The collection of counterpoints on La Spagna composed by Costanzo Festa (a relative of Sebastiano, perhaps his brother) is noteworthy because of its link to Mantua. These 125 counterpoints were given as a gift by Festa to Ercole Gonzaga, cardinal and bishop of Mantua, son of Isabella d’Este and Francesco Gonzaga, and godfather to Festa’s own son. A letter in Festa’s hand refers to this collection with the phrase:

“Le basse sono bone per imparare a cantar a comtraponto a componere et a sonar de tuttj li strumentj...” (“The basse are good for learning to sing counterpoint, to compose and to play all the instruments...”)


The pieces taken from Francesco Bendusi’s Opera nova de balli (Venice, 1553) are the only dances included in this recording. These pieces, Animoso, Cortesa padoana, La mala vecchia, and Il stocco, were written at the time of the first sources describing the use of the violin in dance music, in France.

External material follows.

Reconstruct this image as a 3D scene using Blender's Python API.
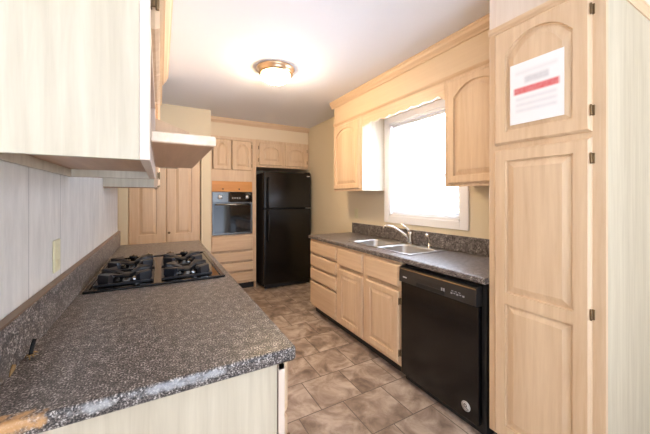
import bpy, bmesh, math, random
from mathutils import Vector, Matrix
for o in list(bpy.data.objects):
    bpy.data.objects.remove(o)
S = bpy.context.scene
COL = S.collection
R = math.radians

# ------------------------------------------------------------------ camera, world, exposure
cam = bpy.data.objects.new('camera', bpy.data.cameras.new('camera'))
COL.objects.link(cam)
cam.location = (0, 0, 1.35)
cam.rotation_euler = (R(90), 0, R(-29.228))
cam.data.sensor_width = 36
cam.data.lens = 294 / 650 * 36
cam.data.shift_y = -18.5 / 650
cam.data.clip_start = 0.02
S.camera = cam

S.view_settings.view_transform = 'Standard'
S.view_settings.look = 'None'
S.view_settings.gamma = 1
S.view_settings.use_curve_mapping = False
S.view_settings.exposure = 1.56

W = bpy.data.worlds.new('daylight'); S.world = W
W.use_nodes = True
wn = W.node_tree.nodes; wl = W.node_tree.links; wn.clear()
wo = wn.new('ShaderNodeOutputWorld'); wb = wn.new('ShaderNodeBackground')
wg = wn.new('ShaderNodeTexCoord'); ws = wn.new('ShaderNodeSeparateXYZ'); wr = wn.new('ShaderNodeValToRGB')
wl.new(wg.outputs['Generated'], ws.inputs[0])
wm = wn.new('ShaderNodeMath'); wm.operation = 'MULTIPLY_ADD'; wm.inputs[1].default_value = 0.5; wm.inputs[2].default_value = 0.5
wl.new(ws.outputs['Z'], wm.inputs[0]); wl.new(wm.outputs[0], wr.inputs[0])
wr.color_ramp.elements[0].position = 0.40; wr.color_ramp.elements[0].color = (1.50, 1.68, 1.98, 1)
wr.color_ramp.elements[1].position = 0.52; wr.color_ramp.elements[1].color = (0.42, 0.50, 0.64, 1)
wl.new(wr.outputs[0], wb.inputs[0])
# sky and ground made much brighter toward the window side, to fill the kitchen
wx = wn.new('ShaderNodeMapRange'); wx.interpolation_type = 'SMOOTHSTEP'
wx.inputs['From Min'].default_value = 0.1; wx.inputs['From Max'].default_value = 0.55
wx.inputs['To Min'].default_value = 1.55; wx.inputs['To Max'].default_value = 11.0
wy = wn.new('ShaderNodeMath'); wy.operation = 'MULTIPLY_ADD'; wy.inputs[1].default_value = 0.5
wl.new(ws.outputs['Y'], wy.inputs[0]); wl.new(ws.outputs['X'], wy.inputs[2])
wl.new(wy.outputs[0], wx.inputs['Value']); wl.new(wx.outputs[0], wb.inputs[1])
wl.new(wb.outputs[0], wo.inputs[0])

def portal(name, loc, rot, sx, sy):
    l = bpy.data.lights.new(name, 'AREA'); l.shape = 'RECTANGLE'; l.size = sx; l.size_y = sy
    l.cycles.is_portal = True
    o = bpy.data.objects.new(name, l); COL.objects.link(o); o.location = loc; o.rotation_euler = rot
    return o
# sky portals in the window over the sink and in the rear opening and added fill window of the dining room
portal('portal_kitchen_window', (2.30, 1.985, 1.65), (0, R(90), 0), 1.02, 0.90)
portal('portal_rear_opening', (0.5, -3.02, 1.15), (R(90), 0, 0), 3.6, 2.2)
portal('portal_dining_fill', (-2.02, -2.15, 1.55), (0, R(-90), 0), 1.2, 0.9)

# ------------------------------------------------------------------ materials
def srgb(r, g, b):
    f = lambda c: (c/255)/12.92 if c/255 <= 0.04045 else ((c/255+0.055)/1.055)**2.4
    return (f(r), f(g), f(b), 1)

def newmat(name):
    m = bpy.data.materials.new(name); m.use_nodes = True
    nt = m.node_tree; b = nt.nodes['Principled BSDF']
    return m, nt, b

def plain(name, col, rough=0.5, metal=0.0, bump=0.0, bscale=80, spec=0.5, var=0.0, vscale=3.0):
    m, nt, b = newmat(name)
    b.inputs['Base Color'].default_value = col; b.inputs['Roughness'].default_value = rough
    b.inputs['Metallic'].default_value = metal; b.inputs['Specular IOR Level'].default_value = spec
    tc = nt.nodes.new('ShaderNodeTexCoord')
    n = nt.nodes.new('ShaderNodeTexNoise'); n.inputs['Scale'].default_value = bscale; n.inputs['Detail'].default_value = 4
    nt.links.new(tc.outputs['Object'], n.inputs['Vector'])
    if bump:
        bp = nt.nodes.new('ShaderNodeBump'); bp.inputs['Strength'].default_value = bump; bp.inputs['Distance'].default_value = 0.002
        nt.links.new(n.outputs['Fac'], bp.inputs['Height']); nt.links.new(bp.outputs[0], b.inputs['Normal'])
    if var:
        n2 = nt.nodes.new('ShaderNodeTexNoise'); n2.inputs['Scale'].default_value = vscale; n2.inputs['Detail'].default_value = 5
        nt.links.new(tc.outputs['Object'], n2.inputs['Vector'])
        mx = nt.nodes.new('ShaderNodeMix'); mx.data_type = 'RGBA'
        mx.inputs[6].default_value = tuple(c*(1-var) for c in col[:3])+(1,)
        mx.inputs[7].default_value = tuple(min(1, c*(1+var)) for c in col[:3])+(1,)
        nt.links.new(n2.outputs['Fac'], mx.inputs[0]); nt.links.new(mx.outputs[2], b.inputs['Base Color'])
    return m

def wood(name, c1, c2, axis='z', rough=0.42, scale=1.0, contrast=(0.35, 0.68), bump=0.08):
    m, nt, b = newmat(name)
    N = nt.nodes; L = nt.links
    tc = N.new('ShaderNodeTexCoord'); mp = N.new('ShaderNodeMapping')
    s = {'z': (38, 38, 2.2), 'x': (2.2, 38, 38), 'y': (38, 2.2, 38)}[axis]
    mp.inputs['Scale'].default_value = tuple(v*scale for v in s)
    L.new(tc.outputs['Object'], mp.inputs['Vector'])
    n = N.new('ShaderNodeTexNoise'); n.inputs['Scale'].default_value = 1.0; n.inputs['Detail'].default_value = 6; n.inputs['Roughness'].default_value = 0.62
    n.inputs['Distortion'].default_value = 0.35
    L.new(mp.outputs[0], n.inputs['Vector'])
    mp2 = N.new('ShaderNodeMapping'); mp2.inputs['Scale'].default_value = tuple(v*scale*0.16 for v in s)
    L.new(tc.outputs['Object'], mp2.inputs['Vector'])
    n2 = N.new('ShaderNodeTexNoise'); n2.inputs['Scale'].default_value = 1.0; n2.inputs['Detail'].default_value = 3
    L.new(mp2.outputs[0], n2.inputs['Vector'])
    ad = N.new('ShaderNodeMath'); ad.operation = 'MULTIPLY_ADD'; ad.inputs[1].default_value = 0.6
    mu = N.new('ShaderNodeMath'); mu.operation = 'MULTIPLY'; mu.inputs[1].default_value = 0.4
    L.new(n2.outputs['Fac'], mu.inputs[0]); L.new(n.outputs['Fac'], ad.inputs[0]); L.new(mu.outputs[0], ad.inputs[2])
    rp = N.new('ShaderNodeValToRGB')
    rp.color_ramp.elements[0].position = contrast[0]; rp.color_ramp.elements[0].color = c2
    rp.color_ramp.elements[1].position = contrast[1]; rp.color_ramp.elements[1].color = c1
    L.new(ad.outputs[0], rp.inputs[0]); L.new(rp.outputs[0], b.inputs['Base Color'])
    b.inputs['Roughness'].default_value = rough
    bp = N.new('ShaderNodeBump'); bp.inputs['Strength'].default_value = bump; bp.inputs['Distance'].default_value = 0.001
    L.new(n.outputs['Fac'], bp.inputs['Height']); L.new(bp.outputs[0], b.inputs['Normal'])
    return m

def laminate(name, worn=False):
    """dark speckled stone-look laminate"""
    m, nt, b = newmat(name); N = nt.nodes; L = nt.links
    tc = N.new('ShaderNodeTexCoord')
    n = N.new('ShaderNodeTexNoise'); n.inputs['Scale'].default_value = 240; n.inputs['Detail'].default_value = 2; n.inputs['Roughness'].default_value = 0.6
    n2 = N.new('ShaderNodeTexNoise'); n2.inputs['Scale'].default_value = 42; n2.inputs['Detail'].default_value = 3
    mp = N.new('ShaderNodeMapping'); mp.inputs['Scale'].default_value = (1, 0.8, 1)
    L.new(tc.outputs['Object'], mp.inputs['Vector'])
    L.new(mp.outputs[0], n.inputs['Vector']); L.new(mp.outputs[0], n2.inputs['Vector'])
    a = N.new('ShaderNodeMath'); a.operation = 'MULTIPLY_ADD'; a.inputs[1].default_value = 0.75
    c = N.new('ShaderNodeMath'); c.operation = 'MULTIPLY'; c.inputs[1].default_value = 0.25
    L.new(n2.outputs['Fac'], c.inputs[0]); L.new(n.outputs['Fac'], a.inputs[0]); L.new(c.outputs[0], a.inputs[2])
    rp = N.new('ShaderNodeValToRGB'); e = rp.color_ramp.elements
    e[0].position = 0.42; e[0].color = srgb(36, 33, 33)
    e[1].position = 0.47; e[1].color = srgb(82, 75, 72)
    for p, col in ((0.555, srgb(112, 104, 100)), (0.61, srgb(186, 180, 176)), (0.67, srgb(205, 198, 194))):
        x = e.new(p); x.color = col
    L.new(a.outputs[0], rp.inputs[0])
    out = rp.outputs[0]
    b.inputs['Roughness'].default_value = 0.34
    if worn:
        sp = N.new('ShaderNodeSeparateXYZ'); L.new(tc.outputs['Object'], sp.inputs[0])
        nz = N.new('ShaderNodeTexNoise'); nz.inputs['Scale'].default_value = 45; nz.inputs['Detail'].default_value = 5
        L.new(tc.outputs['Object'], nz.inputs['Vector'])
        def mth(op, x, y):
            k = N.new('ShaderNodeMath'); k.operation = op; k.use_clamp = False
            for i, v in enumerate((x, y)):
                if hasattr(v, 'links'): L.new(v, k.inputs[i])
                else: k.inputs[i].default_value = v
            return k.outputs[0]
        def patch(prev, x0, hw, zc, hz, col, gain, amt, yr=0.02):
            dx = mth('DIVIDE', mth('ABSOLUTE', mth('SUBTRACT', sp.outputs['X'], x0), 0), hw)
            dz = mth('DIVIDE', mth('ABSOLUTE', mth('SUBTRACT', sp.outputs['Z'], zc), 0), hz)
            dy = mth('DIVIDE', mth('ABSOLUTE', sp.outputs['Y'], 0), yr)
            dm = mth('ADD', mth('ADD', mth('POWER', dx, 2.0), mth('POWER', dz, 2.0)), mth('POWER', dy, 3.0))
            v = mth('SUBTRACT', mth('ADD', 1.0, mth('MULTIPLY', mth('SUBTRACT', nz.outputs['Fac'], 0.5), 3.2)), dm)
            k = N.new('ShaderNodeMath'); k.operation = 'MULTIPLY'; k.use_clamp = True; L.new(v, k.inputs[0]); k.inputs[1].default_value = gain
            f = mth('MULTIPLY', k.outputs[0], amt)
            mx = N.new('ShaderNodeMix'); mx.data_type = 'RGBA'
            L.new(f, mx.inputs[0]); L.new(prev, mx.inputs[6]); mx.inputs[7].default_value = col
            return mx.outputs[2]
        out = patch(out, -0.270, 0.075, -0.011, 0.020, srgb(200, 152, 100), 1.6, 0.85, 0.034)
        out = patch(out, -0.128, 0.040, -0.014, 0.014, srgb(176, 177, 180), 1.0, 0.7)
        out = patch(out, 0.045, 0.12, -0.014, 0.013, srgb(176, 178, 184), 1.0, 0.7)
    L.new(out, b.inputs['Base Color'])
    return m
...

To complete the programme, no music evokes sixteenth-century Venice better than the compositions of Adrian Willaert (c. 1490-1562). We have included the three-voice Ricercar VII (1540), the motet for the Octave of Christmas (Mirabile Mysterium, 1538) and an ornamented version of the chanson, La rousée du moys de mai. This version transmitted under the name Le rose comes from a 1591 collection by Giovanni Bassano, entitled Motetti, madrigali et canzone francese di diversi eccellenti autori — a culmination of sixteenth-century Venetian instrumental traditions.

Le Miroir de Musique

The image of a “Mirror of Music” is borrowed from Jacques de Liège’s treatise (Speculum Musicae), and reflects our goal of painting a vivid picture, in a spirit of fidelity to original sources, of the contexts and repertoires with which early violins would have been associated. Thanks to the work carried out by the luthier Richard Earle, the violin and viole d’arco played on this recording were constructed using early Renaissance instrument building techniques. These techniques result in a rich and concentrated sound, perfectly suited to the polyphonic lines of the music of the period.